I recommend fortification with a few Würstel, though, before entering the recently reopened Art Deco Kunstpalast in Düsseldorf. There are some 420 paintings on view, spread over three floors. The first thing you see, in a huge space showing history and religious scenes, is none other than ‘The Two Princes in the Tower’ (correctly, ‘The Children of Edward’), exhibited by Paul Delaroche at the Paris Salon of 1831. He is much misunderstood. We are not meant to think of what is before us as ‘reality’ but as a tableau vivant, a scene performed upon a stage, reality at one remove. We are to experience the drama of the painting as we would the action in a theatre, and David’s ‘Death of Marat’, for example, was exhibited on a carefully lit stage within a darkened playhouse. It is a way of reacting to paintings that we have rather lost sight of, but Delaroche’s composition pointed the way forward for many artists for whom ‘history painting’ was still the ultimate goal. And the irrelevant little princes became a popular subject: we see alongside examples by Theodor Hildebrandt of the Düsseldorf academy and Karl von Piloty of Munich.
The Düsseldorf academy first got into its stride with the native-born Peter von Cornelius. He was a Nazarene, one of those Teutonic hippies avant la lettre who lived in Rome in the first years of the 19th century, dedicated to long hair, communal living and ‘Pre-Raphaelite’ medieval art. His exquisite study for ‘The Wise and Foolish Virgins’ is packed with quotations from Raphael, which it ought not to be. Cornelius became director in 1819 and Nazarenes were to control many of the German academies of which they had so disapproved. Cornelius moved to Munich five years later, whence he advised upon the decoration of the new Houses of Parliament in London.

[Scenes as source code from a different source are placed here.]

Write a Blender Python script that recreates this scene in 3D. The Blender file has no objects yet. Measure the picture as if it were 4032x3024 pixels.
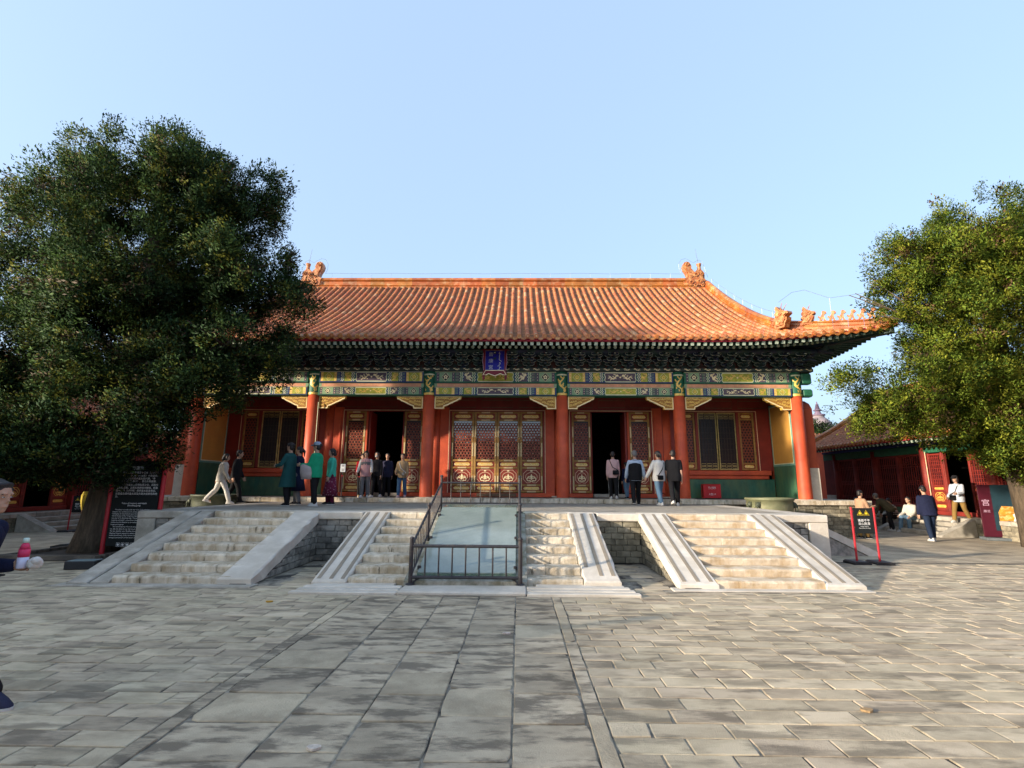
import bpy, bmesh, math, random
import numpy as np
from mathutils import Vector, Matrix, Euler
R_ = random.Random(7)
rng = np.random.default_rng(11)
sc = bpy.context.scene
COL = sc.collection
PI = math.pi
rad = math.radians

# ------------------------------------------------------------------ camera
TH, YAW, ROLL, FPX, CX, CH = 0.19472, 0.01396, 0.00602, 2018.27, 0.8495, 1.62
_F = Vector((-math.sin(YAW) * math.cos(TH), math.cos(YAW) * math.cos(TH), math.sin(TH)))
_R = Vector((math.cos(YAW), math.sin(YAW), 0))
_U = _R.cross(_F)
_R2 = math.cos(ROLL) * _R + math.sin(ROLL) * _U
_U2 = -math.sin(ROLL) * _R + math.cos(ROLL) * _U
cd = bpy.data.cameras.new('camera')
cam = bpy.data.objects.new('camera', cd)
COL.objects.link(cam)
m = Matrix.Identity(4)
for i in range(3):
    m[i][0], m[i][1], m[i][2] = _R2[i], _U2[i], -_F[i]
m[0][3], m[1][3], m[2][3] = CX, 0.0, CH
cam.matrix_world = m
cd.sensor_width = 36.0
cd.lens = FPX / 4032 * 36
cd.clip_start = 0.05
cd.clip_end = 3000
sc.camera = cam

# ------------------------------------------------------------------ sky and sun
SUN_EL, SUN_PHI = rad(13.5), rad(65)     # elevation; angle left of straight behind the camera
w = bpy.data.worlds.new('World')
sc.world = w
w.use_nodes = True
nt = w.node_tree
bg = nt.nodes['Background']
sky = nt.nodes.new('ShaderNodeTexSky')
sky.sky_type = 'NISHITA'
sky.sun_disc = False
sky.sun_elevation = SUN_EL
sun_dir = Vector((-math.sin(SUN_PHI) * math.cos(SUN_EL), -math.cos(SUN_PHI) * math.cos(SUN_EL), math.sin(SUN_EL)))
sky.sun_rotation = math.atan2(sun_dir.x, sun_dir.y)
sky.altitude = 50
sky.air_density = 1.1
sky.dust_density = 5.0
sky.ozone_density = 3.0
bg.inputs['Strength'].default_value = 0.15
hz = nt.nodes.new('ShaderNodeMix'); hz.data_type = 'RGBA'; hz.inputs['Factor'].default_value = 0.66
nt.links.new(sky.outputs[0], hz.inputs[6]); hz.inputs[7].default_value = (1.22, 1.62, 2.22, 1)   # thin even haze over the whole sky
nt.links.new(hz.outputs[2], bg.inputs[0])
sl = bpy.data.lights.new('sun', 'SUN')
sl.energy = 2.5
sl.angle = rad(1.5)
sl.color = (1.0, 0.85, 0.68)
so = bpy.data.objects.new('sun', sl)
COL.objects.link(so)
so.rotation_euler = (-sun_dir).to_track_quat('-Z', 'Y').to_euler()
so.location = (-30, -20, 30)
sc.view_settings.view_transform = 'Standard'
sc.view_settings.look = 'None'
sc.view_settings.gamma = 1
sc.view_settings.use_curve_mapping = False
sc.view_settings.exposure = 1.8
sc.render.engine = 'CYCLES'
sc.cycles.max_bounces = 6
sc.cycles.transparent_max_bounces = 8
sc.cycles.caustics_reflective = False
sc.cycles.caustics_refractive = False

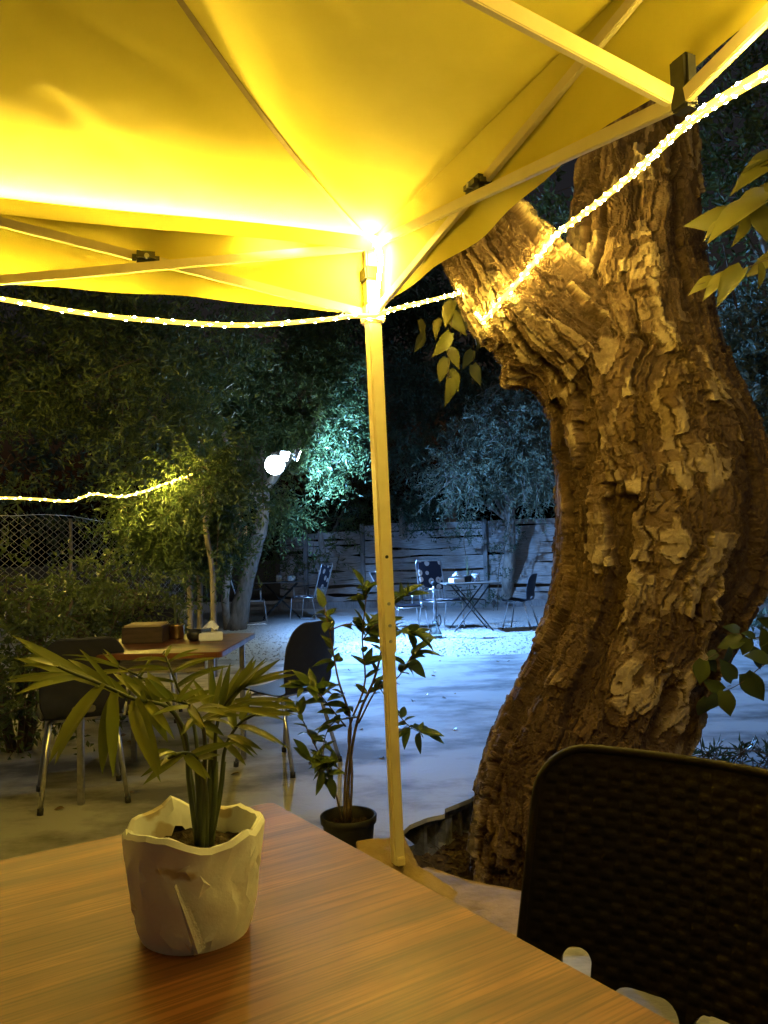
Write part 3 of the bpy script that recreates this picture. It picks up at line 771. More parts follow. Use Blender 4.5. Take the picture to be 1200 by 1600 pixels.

But the real hero of this story is another Nazarene, Wilhelm Schadow, who came to Düsseldorf from Berlin in 1826, bringing with him a gaggle of disciples. In their passionate advocacy of serious history painting, Schadow and his followers resurrected some seriously remote incidents, such as the ‘Battle of Iconium’ of 1190, seen here in brilliant oil studies by Carl von Lessing. They spent even more passion upon subjects from the Old and New Testaments, and it is fitting that the main room is dominated by Schadow’s titanic ‘Purgatory, Heaven and Hell’ triptych, now on long loan to the Kunstpalast from the Court of Justice, where it must have made many a defendant quail.
And so we come to Schadow’s paradoxical legacy. He disapproved of landscape painting, but the Düsseldorf academy had always encouraged debate at the same time as practising extreme technical discipline. Schadow, still a hippie at heart, allowed everyone to do their own thing. The landscape rooms are the revelation of this exhibition, to which anyone interested in art ought to go, as soon as possible: from London it is an hour, more or less, by plane.
By the middle years of the 19th century, artists not only from Europe (especially Scandinavia) but also from America were hanging out in Düsseldorf. Worthington Whitteredge, William Haseltine, Sanford Gifford and Albert Bierstadt returned equipped to interpret the great wildernesses of the Wild West. The light they deployed was that of Rome, where almost all their tutors had studied (some of them had too), while their compositions reflect an advanced understanding of the ‘Sublime’, seen in the vertiginous landscapes of the Alps by such masters as Johann Wilhelm Schirmer.
Many here are not names to conjure with. But they should be, and the extraordinary works on view make some of our vaunted British landscapes of the 19th century look pretty silly. Early death cut short the lives of several, among them Hugo Becker, dead at 35 in 1868, whose paintings of the French seashore anticipate Sargent at his most ravishing. And then, all too briefly, there was the yet more astonishing Augustus Cappelen, who died in 1852 at the age of just 25 leaving a handful of indisputable masterpieces. Cappelen’s ‘Black Pond and Dying Forest’ might inspire anything from a Disney fantasy to a movie set in the hell of the Western Front. How proleptic is that?